As can be imagined, I find myself battling constantly with those who conspire to destroy the irreplaceable natural wealth with which nature has blessed India. Each time a dam builder calculates the value of a pristine river valley on the basis of its timber stock, or a financier condemns a turtle nesting beach by suggesting that locals would be better off as waiters or watchmen than fisherfolk, I mourn the monumental lack of education inherent in our planning process.

Rather than curse the darkness, however, I have taken it upon myself to team up with others who share my values in lighting candles. That is my contribution to education in India.

Quite apart from Kids for Tigers, the ambitious school contact programme that Sanctuary runs with support from Britannia Industries Ltd., I have made it my purpose in life to write three times a week for newspapers and magazines and to travel and speak with audiences that vary from politicians and bureaucrats, to educationists, scientists and even villagers (who are so easily exploited by urban profit-takers).

To my delight, I have discovered that provided people are not talked down to or taken for granted, they largely agree with the world view that people like me propagate. Some are actually relieved to discover that we do not advocate a return to cave-living to become environmentally friendly! Others find themselves agreeing readily with us when we advocate that national investments be made to enhance the efficiency of existing thermal and hydroelectric power plants, before borrowed billions are invested in new power plants. Or that over 2,00,000 running kilometres of decrepit rural and urban road infrastructure be repaired and renewed, before spanking new highways and expressways are planned.

As of now, Sanctuary is also busy working with those who advocate that a moratorium be placed on new nuclear facilities, till someone finds the money and the means to decommission the extremely volatile existing nuclear power plants that will need to be mothballed within the next few months and years.

Tragically, just as we were succeeding in convincing millions of India that protecting the environment is the most effective way to guarantee the quality of human life, 'resource illiteracy' again reared its ugly head in the shape and form of a harebrained proposal to link India's rivers. This will now take up our already limited time and energy and tear the nation asunder in debates, demonstrations, arguments and protests.

Even as we prepare to do battle, I would be the first to admit, however, that to those who do not understand the hydrology of the Indian subcontinent, the promise of river linking proponents sounds quite hypnotic! Proponents of river linking say that the excess water in Himalayan rivers will be channelled to the peninsula, reducing the impact of both floods and droughts; that distributing water equitably, through river links, will resolve conflicts such as the Cauvery dispute and that famines will be a thing of the past.

What they fail to explain is how they intend to perform the miracle of dumping billions of tonnes of floodwaters from the swollen Brahmaputra into the Ganges basin, when the Ganges itself is on a killing spree thanks to runaway floods.
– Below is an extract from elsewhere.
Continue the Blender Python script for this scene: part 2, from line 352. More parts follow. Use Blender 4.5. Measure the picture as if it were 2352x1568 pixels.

Nor do they mention that incredibly more effective and lower-cost alternatives, such as catching rain where it falls in small impoundments and then releasing it for intra-basin use, have been proven to be more practical and more economically and environmentally advisable. Perhaps some anonymous mathematics, physics and geography teachers working silently in a school somewhere are the ones destined to educate the Indian cabinet about the sheer quantum of electricity required to pump water up and over the Deccan plateau (which renders the scheme uneconomical and technically flawed); or the fact that the proposed budget of Rs.56,500 crores could be better used to improve the life of every man, woman and child in India.

It is not as though every powerful leader is ignorant. The Minister for Environment and Forests, Mr. T.R. Baalu had this to say in his capacity as Chairman of the Standing Committee of the Indian Board for Wildlife, on February 26, 2002: "We cannot allow the Renuka Sanctuary to be drowned in Himachal Pradesh to bring water all the way to New Delhi. The Capital should instead harvest rain on rooftops and clean up the Yamuna to cater to its own expanding water needs. The project stands rejected."

If every state government in India were to follow Mr. Baalu's sage advice diligently, most of India's water problems could be solved. And what magnificent national purpose would emerge – with citizens young and old uniting across India to restore life to polluted lakes and rivers, protecting forests to reduce siltation into reservoirs, undertaking programmes to deepen tanks and restore traditional water harvesting structures. An amazing side benefit of these endeavours would be the up springing of biodiversity as insects, plants, birds and mammals profited from hospitatlity instead of hostility from humans.

Now that's what I would call real education.